RaVeNStOrM

PASSING STORM PS0012
Date: Sunday 25th June 2023  Time: 1500-1600 BST
Location:
Macclesfield, Cheshire UK
Path: Eventually overhead, but active about 5-8 miles west of Macclesfield

Synoptics:

Type: Linear Surface Multicell
Average lightning type: C-C
Footage Quality: Full HD

 
 

A complex boundary layer situation, combined with upper tough and various surface convergence lines associated with a surface low allowed a line of storms to develop out of the Welsh Marches and progress eastwards across Cheshire. A few strikes upstream, but it tended to fizzle on it's approach.

I didn't see much lightning activity at this stage, as the line was clearly losing it's convective peak, but I did notice one distant CC (pictured below, far left) before the front arrived.
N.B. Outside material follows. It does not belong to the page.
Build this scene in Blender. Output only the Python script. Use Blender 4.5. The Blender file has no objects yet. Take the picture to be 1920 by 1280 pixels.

This came at the same time (around 1525-1530BST) as the surface gust front arrived across Macclesfield, with some pretty surprisingly sturdy winds given the slack pressure pattern. It was bending the trees right over for a time. This excess turbulence was also evident by the advancing rolling arcus and some rotors seen in Stratus Fractus to the north of me. The stratus was starting to get low off to the west, indicating a surface front was probably nearing (much lower than the convective storm base).
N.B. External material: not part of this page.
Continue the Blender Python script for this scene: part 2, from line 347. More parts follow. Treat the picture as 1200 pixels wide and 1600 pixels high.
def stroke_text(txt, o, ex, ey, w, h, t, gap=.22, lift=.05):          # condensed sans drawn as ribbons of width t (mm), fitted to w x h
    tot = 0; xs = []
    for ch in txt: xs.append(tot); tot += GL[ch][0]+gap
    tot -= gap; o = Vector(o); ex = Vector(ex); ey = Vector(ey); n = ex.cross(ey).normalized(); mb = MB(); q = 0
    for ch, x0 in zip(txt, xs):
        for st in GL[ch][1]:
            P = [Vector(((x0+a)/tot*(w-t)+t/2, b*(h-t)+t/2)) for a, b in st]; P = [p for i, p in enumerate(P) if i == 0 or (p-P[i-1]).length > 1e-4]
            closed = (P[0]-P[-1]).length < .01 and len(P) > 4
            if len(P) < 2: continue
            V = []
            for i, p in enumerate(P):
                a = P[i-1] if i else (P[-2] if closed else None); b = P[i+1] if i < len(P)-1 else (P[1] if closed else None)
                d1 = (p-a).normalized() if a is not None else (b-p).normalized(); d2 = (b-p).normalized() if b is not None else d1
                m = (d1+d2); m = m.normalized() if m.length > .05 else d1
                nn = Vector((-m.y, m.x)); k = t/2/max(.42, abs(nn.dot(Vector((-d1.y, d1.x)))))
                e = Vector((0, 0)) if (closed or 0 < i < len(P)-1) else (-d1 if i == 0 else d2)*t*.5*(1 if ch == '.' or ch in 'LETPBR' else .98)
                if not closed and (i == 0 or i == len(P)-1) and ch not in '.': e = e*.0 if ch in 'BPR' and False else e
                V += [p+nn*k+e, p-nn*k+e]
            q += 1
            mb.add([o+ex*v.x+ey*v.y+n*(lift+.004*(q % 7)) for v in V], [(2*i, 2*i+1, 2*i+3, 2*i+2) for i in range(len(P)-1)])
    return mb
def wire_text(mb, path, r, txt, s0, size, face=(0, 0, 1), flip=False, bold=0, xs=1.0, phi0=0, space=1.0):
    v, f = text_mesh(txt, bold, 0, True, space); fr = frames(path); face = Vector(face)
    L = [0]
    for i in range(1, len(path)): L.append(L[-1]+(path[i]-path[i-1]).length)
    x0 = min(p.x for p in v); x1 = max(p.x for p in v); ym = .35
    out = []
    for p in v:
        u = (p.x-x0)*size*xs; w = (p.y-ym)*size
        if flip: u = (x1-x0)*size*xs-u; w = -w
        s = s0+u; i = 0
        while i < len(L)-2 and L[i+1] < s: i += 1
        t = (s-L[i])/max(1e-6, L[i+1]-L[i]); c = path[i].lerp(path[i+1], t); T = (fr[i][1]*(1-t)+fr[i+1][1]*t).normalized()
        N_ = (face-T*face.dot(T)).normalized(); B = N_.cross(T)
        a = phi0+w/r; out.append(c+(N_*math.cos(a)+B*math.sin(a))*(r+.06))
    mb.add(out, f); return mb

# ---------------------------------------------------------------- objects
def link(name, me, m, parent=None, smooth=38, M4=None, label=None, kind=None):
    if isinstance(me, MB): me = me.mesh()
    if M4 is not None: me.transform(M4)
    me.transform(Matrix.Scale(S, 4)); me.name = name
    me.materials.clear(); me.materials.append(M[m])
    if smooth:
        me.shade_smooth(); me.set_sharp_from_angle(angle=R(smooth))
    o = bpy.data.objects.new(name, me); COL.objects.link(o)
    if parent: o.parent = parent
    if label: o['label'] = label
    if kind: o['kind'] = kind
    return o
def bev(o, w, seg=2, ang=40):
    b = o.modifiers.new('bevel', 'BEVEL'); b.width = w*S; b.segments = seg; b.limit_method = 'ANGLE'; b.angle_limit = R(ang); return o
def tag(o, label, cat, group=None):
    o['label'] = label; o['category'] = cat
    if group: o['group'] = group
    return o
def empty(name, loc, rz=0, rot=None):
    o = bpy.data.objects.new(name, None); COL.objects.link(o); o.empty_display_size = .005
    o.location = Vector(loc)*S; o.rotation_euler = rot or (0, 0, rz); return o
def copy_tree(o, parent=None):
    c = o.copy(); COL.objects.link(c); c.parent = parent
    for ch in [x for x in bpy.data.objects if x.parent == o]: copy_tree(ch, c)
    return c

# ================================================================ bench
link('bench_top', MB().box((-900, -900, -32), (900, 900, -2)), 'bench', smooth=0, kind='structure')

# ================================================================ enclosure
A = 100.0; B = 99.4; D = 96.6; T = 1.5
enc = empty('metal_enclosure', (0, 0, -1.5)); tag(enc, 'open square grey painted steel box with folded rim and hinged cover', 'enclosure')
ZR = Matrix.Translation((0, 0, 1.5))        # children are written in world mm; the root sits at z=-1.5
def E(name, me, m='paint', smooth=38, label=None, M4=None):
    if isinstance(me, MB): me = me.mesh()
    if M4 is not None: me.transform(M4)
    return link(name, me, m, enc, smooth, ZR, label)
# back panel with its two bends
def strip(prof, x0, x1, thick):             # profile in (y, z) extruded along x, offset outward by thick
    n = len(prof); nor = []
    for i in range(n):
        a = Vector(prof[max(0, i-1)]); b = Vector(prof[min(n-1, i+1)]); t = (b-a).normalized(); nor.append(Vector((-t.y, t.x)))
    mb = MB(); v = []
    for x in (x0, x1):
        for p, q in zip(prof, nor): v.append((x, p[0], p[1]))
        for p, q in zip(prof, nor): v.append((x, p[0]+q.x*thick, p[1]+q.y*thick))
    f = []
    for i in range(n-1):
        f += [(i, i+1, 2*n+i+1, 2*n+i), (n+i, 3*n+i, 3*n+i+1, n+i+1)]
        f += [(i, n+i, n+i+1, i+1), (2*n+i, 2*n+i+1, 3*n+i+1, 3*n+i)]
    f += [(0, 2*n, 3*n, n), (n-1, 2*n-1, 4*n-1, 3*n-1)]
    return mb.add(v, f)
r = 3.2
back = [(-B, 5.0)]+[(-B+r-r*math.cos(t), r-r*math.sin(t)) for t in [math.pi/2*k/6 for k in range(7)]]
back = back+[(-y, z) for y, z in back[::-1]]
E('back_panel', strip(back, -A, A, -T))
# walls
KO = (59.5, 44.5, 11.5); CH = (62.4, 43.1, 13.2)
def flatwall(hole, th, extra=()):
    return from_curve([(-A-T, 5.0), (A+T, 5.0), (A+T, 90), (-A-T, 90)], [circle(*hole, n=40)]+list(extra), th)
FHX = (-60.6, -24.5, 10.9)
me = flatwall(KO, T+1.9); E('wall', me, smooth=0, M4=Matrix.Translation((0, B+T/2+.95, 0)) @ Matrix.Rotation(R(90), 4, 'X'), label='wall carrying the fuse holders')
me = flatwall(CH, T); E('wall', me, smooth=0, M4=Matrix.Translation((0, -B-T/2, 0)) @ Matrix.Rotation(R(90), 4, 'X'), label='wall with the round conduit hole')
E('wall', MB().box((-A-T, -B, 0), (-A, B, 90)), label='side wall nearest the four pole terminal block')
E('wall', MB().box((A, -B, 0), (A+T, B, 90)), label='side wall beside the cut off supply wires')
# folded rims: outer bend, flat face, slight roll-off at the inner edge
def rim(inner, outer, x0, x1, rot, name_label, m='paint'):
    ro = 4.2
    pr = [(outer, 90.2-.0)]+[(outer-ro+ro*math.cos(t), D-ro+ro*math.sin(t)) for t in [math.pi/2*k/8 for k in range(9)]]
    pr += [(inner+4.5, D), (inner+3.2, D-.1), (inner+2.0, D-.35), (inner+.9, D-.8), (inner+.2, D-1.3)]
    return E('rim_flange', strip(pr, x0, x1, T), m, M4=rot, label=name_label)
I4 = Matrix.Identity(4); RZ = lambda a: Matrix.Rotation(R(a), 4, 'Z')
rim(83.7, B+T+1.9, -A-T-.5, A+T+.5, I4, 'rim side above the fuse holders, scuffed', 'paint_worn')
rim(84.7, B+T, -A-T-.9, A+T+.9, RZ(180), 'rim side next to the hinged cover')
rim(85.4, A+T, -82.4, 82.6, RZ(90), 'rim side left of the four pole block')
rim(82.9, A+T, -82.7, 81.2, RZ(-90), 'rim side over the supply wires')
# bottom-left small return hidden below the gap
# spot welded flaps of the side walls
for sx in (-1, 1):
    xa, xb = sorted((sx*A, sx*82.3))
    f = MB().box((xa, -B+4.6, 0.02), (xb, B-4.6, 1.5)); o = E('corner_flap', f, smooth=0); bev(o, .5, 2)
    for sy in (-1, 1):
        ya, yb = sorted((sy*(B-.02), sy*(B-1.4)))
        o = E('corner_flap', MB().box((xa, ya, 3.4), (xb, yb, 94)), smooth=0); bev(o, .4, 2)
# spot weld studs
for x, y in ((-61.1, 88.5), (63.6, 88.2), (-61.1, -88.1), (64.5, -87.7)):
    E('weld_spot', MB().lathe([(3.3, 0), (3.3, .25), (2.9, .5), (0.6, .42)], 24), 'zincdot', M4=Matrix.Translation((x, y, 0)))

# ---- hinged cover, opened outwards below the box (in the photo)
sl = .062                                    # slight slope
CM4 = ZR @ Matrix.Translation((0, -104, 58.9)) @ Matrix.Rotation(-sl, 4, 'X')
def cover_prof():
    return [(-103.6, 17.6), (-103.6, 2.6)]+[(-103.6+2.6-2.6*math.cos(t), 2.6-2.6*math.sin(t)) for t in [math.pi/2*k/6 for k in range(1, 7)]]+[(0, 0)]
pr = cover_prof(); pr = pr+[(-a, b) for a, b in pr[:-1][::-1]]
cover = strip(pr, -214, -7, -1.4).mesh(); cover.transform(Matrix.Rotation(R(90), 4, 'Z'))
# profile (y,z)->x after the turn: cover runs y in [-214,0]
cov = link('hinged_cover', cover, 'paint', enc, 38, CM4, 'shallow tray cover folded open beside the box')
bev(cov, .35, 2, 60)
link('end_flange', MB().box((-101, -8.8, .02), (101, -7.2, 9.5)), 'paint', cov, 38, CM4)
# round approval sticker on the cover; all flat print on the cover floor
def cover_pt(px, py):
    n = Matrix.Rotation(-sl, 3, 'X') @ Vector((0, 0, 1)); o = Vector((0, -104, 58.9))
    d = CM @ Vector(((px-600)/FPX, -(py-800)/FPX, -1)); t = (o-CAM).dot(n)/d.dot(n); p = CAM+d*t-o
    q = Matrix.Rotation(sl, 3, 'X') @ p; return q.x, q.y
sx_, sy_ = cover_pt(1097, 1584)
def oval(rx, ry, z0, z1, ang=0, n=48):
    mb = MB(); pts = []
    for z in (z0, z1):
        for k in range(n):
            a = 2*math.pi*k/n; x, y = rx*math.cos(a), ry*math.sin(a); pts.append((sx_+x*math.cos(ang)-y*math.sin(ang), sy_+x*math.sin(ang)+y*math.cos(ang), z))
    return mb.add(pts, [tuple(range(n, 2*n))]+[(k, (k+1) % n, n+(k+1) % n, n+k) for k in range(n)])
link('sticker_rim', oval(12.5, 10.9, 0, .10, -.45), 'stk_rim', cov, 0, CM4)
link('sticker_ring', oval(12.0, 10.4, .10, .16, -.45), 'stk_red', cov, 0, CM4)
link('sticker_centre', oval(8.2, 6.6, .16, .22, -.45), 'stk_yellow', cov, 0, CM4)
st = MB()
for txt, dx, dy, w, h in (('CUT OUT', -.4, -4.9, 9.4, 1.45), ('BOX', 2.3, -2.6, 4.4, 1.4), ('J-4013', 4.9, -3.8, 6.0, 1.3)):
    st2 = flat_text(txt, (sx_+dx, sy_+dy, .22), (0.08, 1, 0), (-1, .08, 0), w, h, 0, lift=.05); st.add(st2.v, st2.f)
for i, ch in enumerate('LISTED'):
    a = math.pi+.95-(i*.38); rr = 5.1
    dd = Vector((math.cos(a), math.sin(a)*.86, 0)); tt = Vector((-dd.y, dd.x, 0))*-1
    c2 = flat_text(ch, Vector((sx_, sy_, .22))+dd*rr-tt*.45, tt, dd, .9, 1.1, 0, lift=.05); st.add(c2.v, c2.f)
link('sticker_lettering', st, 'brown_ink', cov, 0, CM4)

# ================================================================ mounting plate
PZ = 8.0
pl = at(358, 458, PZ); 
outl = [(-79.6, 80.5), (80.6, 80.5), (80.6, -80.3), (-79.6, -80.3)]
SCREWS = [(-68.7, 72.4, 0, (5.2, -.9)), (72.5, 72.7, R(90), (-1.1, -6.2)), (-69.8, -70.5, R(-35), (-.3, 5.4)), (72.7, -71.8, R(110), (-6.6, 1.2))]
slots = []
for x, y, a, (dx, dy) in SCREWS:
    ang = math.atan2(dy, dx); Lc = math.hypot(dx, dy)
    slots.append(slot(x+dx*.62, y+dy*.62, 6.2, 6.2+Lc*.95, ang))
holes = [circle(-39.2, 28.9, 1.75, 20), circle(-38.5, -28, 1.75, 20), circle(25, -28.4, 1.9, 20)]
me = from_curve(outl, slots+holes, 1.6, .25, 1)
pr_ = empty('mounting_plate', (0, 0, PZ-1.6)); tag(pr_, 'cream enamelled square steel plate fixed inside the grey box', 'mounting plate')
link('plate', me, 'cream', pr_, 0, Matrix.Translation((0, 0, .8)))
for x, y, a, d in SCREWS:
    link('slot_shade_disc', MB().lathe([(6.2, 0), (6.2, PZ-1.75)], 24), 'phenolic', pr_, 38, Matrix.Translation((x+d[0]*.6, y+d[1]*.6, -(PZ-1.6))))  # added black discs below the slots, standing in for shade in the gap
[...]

A few minutes later, as the time-lapse shows, the stratus increased and its movement changed direction from southwest to coming from the northwest, i.e. the surface wind veered all the way around to the northwest as the front passed, indicating a sharp convergence zone. The upper cloud was still heading in from a west or southwest direction. Eventually the new boundary layer deepened and became almost unidirectional through height as front and associated cloud cleared northeastwards.

Left behind in the setting Sun was a train of convergent cumulus, ending the day nicely (pics below taken just outside of Congleton).